Lastiği orada değiştirsek bile aynı araba ile geri dönemeyiz. Hava şartlarının zorluğunun yanında artık hava da kararmak üzere. Arabamızın o hali ile yola tekrar çıkılması halinde çok riskli bir yolculuk söz konusu. Arabanın belli ki yürüyeni de dahil olmak üzere bir servis kontrolünden geçmeli. Dolayısıyla servis masrafımız çok yüksek. Kendimizi kurtarmak için ise araba servise gittiğinde ya gece orada bir yerde kalmalıyız, ya kiralık vb. başka bir araba bulup geri döneceğiz veya yola çıktığımız noktadan birisi gelip bizi alacak ve beraber aynı yolu geri döneceğiz. Zaman ve para kaybı kaçınılmaz bir noktada. Durumumuz adeta veryansın….

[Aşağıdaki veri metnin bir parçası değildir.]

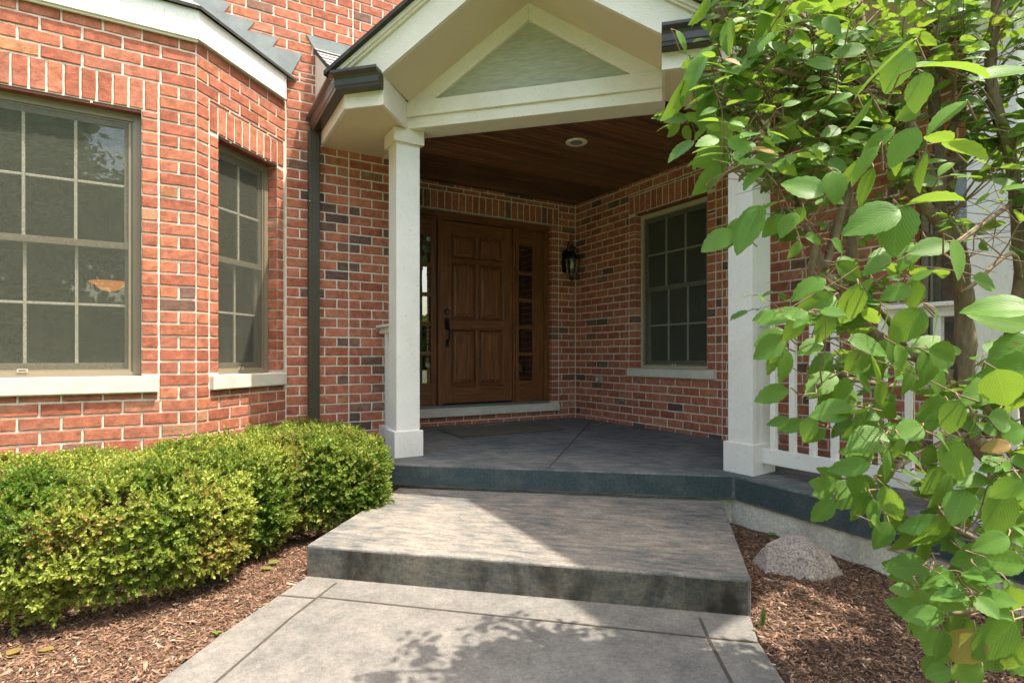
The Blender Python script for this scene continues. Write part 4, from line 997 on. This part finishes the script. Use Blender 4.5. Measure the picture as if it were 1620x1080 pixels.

Hayat İçinde Yolculuk Seçimi: Neden-Sonuç İlişkisi
Peki, daha fazla uzatmadan aynı senaryoya ters açıdan bakmaya çalışalım. Bu sefer yollarımız güzel ancak arabamız servis bakımları yapılmış olan oldukça standart bir araba. Hava koşullarımız aynı. Arabamız asgari koşullarda A noktasından B noktasına gidecek kalite düzeyine sahip. Önceki arabamız gibi güçlü ve lüks değil. Bu sefer bu arabamız ile yola çıktık. Bağlantı yollarımız iyi. Arabamız zorlanmıyor. Zemin daha düzgün ve şeritler okunaklı. Virajlar her türlü matematiksel hesaplamaları düzgünce yapılmış bir biçimde. Gayet rahat dönüyoruz.
Trafik yoğun sayılabilir ancak herkes yolunda gidebiliyor. Trafik levhaları da gayet okunaklı. Otobana çıktık. Ufak tefek yamalar olsa da yolda da herhangi bir zemin sorunu ile karşılaşmıyoruz. Herkes normal hızında seyir halinde ve olağan üstü bir kaza durumu ile karşı karşıya kalmadık. Otobandan çıktık. Trafik ışıklarında da durduk. Ancak bu sefer yoldaki diğer araçlarla beraber normal seyir halinde yolun temposuna uygun hareket edebiliyoruz ve böylece “yeşil dalgaya’’ büyük oranda denk gelebildik. Sakin olduğumuz için de durduğumuz ışıklarda agresif bir kalkışta yapmadık. Varacağımız yerdeki toplantıyı düşüne düşüne sakin sakin sürüyoruz. Varacağımız yere vardık. Sağ salim arabamızı park ettik ve olağanüstü bir durum yaşamadığımızdan moralimiz yerinde bir şekilde toplantımıza girdik.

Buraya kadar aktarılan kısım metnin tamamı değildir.